Kurden sind Verbündete und Feinde zugleich

Die Vereinbarung vermeidet laut „Hürriyet“ auch, die in den syrischen Kurdengebieten regierende Partei der Demokratischen Union (PYD) namentlich zu nennen. Die PYD wird einerseits von den USA als Verbündeter gegen den IS anerkannt, gilt andererseits in Ankara aber als Feind, da sie ein Ableger der verbotenen kurdischen Arbeiterpartei PKK ist, gegen die das türkische Militär derzeit wieder Krieg in Südostanatolien führt. Mündlich hätten die Vertragspartner aber vereinbart, dass die PYD den Euphrat nicht gen Westen überqueren dürfe und auch keine Truppen des syrischen Regimes in der Pufferzone geduldet würden, schreibt „Hürriyet“. Die Türkei habe erklärt, dass sie die kurdischen Truppen angreifen würde, falls diese die Flusslinie überschreiten sollten.

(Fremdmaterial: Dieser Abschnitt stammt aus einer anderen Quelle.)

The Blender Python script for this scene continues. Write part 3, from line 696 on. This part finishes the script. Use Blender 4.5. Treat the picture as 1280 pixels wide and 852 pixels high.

Derzeit fliegen nur die Amerikaner Angriffe auf den IS, doch sollen sich türkische Kampfjets demnächst daran beteiligen. Das Memorandum sieht vor, dass die USA weitere Kampfjets nicht nur in Incirlik, sondern in drei weiteren Orten des türkischen Südostens stationieren dürfen. Insgesamt sollen 26 amerikanische F-16-Kampfflugzeuge und vier Kampfdrohnen zum Einsatz kommen.

Unterdessen bereitet sich die Türkei nach dem Scheitern der Koalitionsverhandlungen auf Neuwahlen vor, die nach einem Vorschlag der obersten Wahlbehörde am 1. November stattfinden könnten. Für die neue Abstimmung muss Staatspräsident Erdogan gemäß der Verfassung einen Übergangs-Ministerpräsidenten bestimmen. In der Übergangsregierung müssen alle Parlamentsfraktionen vertreten sein, doch haben die zwei größten Oppositionsparteien CHP und MHP sich bereits dagegen ausgesprochen.